Por isso, convém levar em conta não apenas a dimensão da recessão mas também o crescimento natural de cada país. Por exemplo, calculando o perfil do PIB que seria seguido caso não tivesse havido crise, e contrastando esse contrafactual com o PIB efectivo. O FMI já fez isso para uma série de países na ressaca de crises bancárias mas, ainda não vi ninguém aplicar a mesma métrica à Grande Recessão.
Pois bem, aqui vai. O PIB contrafactual é calculado com base na evolução do PIB de 2000 a 2007, obtendo-se uma imagem semelhante a esta para cada país (ou região). A partir daí, basta calcular a diferença entre o PIB efectivo e o PIB contrafactual, expresso em percentagem deste último. Uma nota adicional: utilizei o PIB per capita para anular o impacto que as variações demográficas têm no crescimento económico.
Isto é surpreendente? Em parte, sim. Em primeiro lugar, porque mostra como a própria economia americana, que tem crescido mais de 3% ao ano, continua bem longe de recuperar o caminho perdido.
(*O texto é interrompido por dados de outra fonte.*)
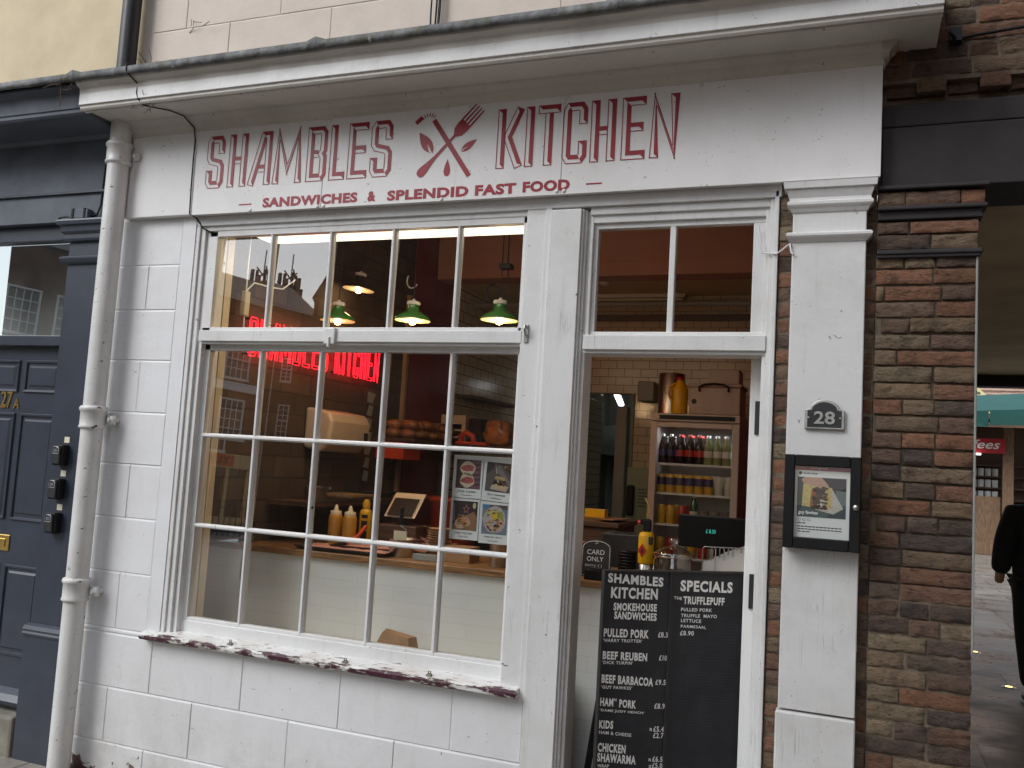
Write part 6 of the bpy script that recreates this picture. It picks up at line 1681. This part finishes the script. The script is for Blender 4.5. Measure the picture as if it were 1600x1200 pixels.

A diferença face à Zona Euro nem é assim tão grande (embora tenda a acentuar-se caso se materializem as previsões económicas já conhecidas para 2016).
Em segundo lugar, porque põe em evidência o desempenho paupérrimo do Reino Unido, que tem passado mais ou menos entre os pingos da chuva dos radares da maioria dos analistas. Suspeito que isso decorra de uma particularidade da ‘sua’ crise: o facto de esta ter afectado muito mais a produtividade (e os salários) do que o nível de emprego. E o emprego, como sabemos de outros períodos, costuma ser muito visível enquanto barómetro do bem-estar do que os níveis salariais efectivos.
Claro que é preciso pôr estes problemas no seu contexto devido.
Duas chamadas de atenção. Primeiro: visto daqui, Portugal nem parece em crise, mas é uma questão de escala. A Grécia tem hoje um PIBpc quase 40% inferior ao que teria no cenário contrafactual, o que obriga a aumentar a imagem. A verdade é que a diferença entre o PIBpc português está ainda 7% distante do valor que se verificaria se não tivesse havido crise.
Por que é que Irlanda e Espanha parecem tão pior do que Portugal? Tem tudo a ver que com o passado recente: na última décadas, ambas cresceram a taxas bem mais generosas do que Portugal, o que colocou a fasquia mais alta. É verdade que a Irlanda cresceu mais de 3% no ano passado e deve crescer outros tantos em 2015, mas isso é pouco comparado com a média registada entre 2000 e 2007. Por alguma razão insondável, a crise parece ter afectado não apenas o nível do PIB irlandês mas também a sua capacidade de crescer a partir daí. E isto não é fácil de explicar pela teoria económica convencional.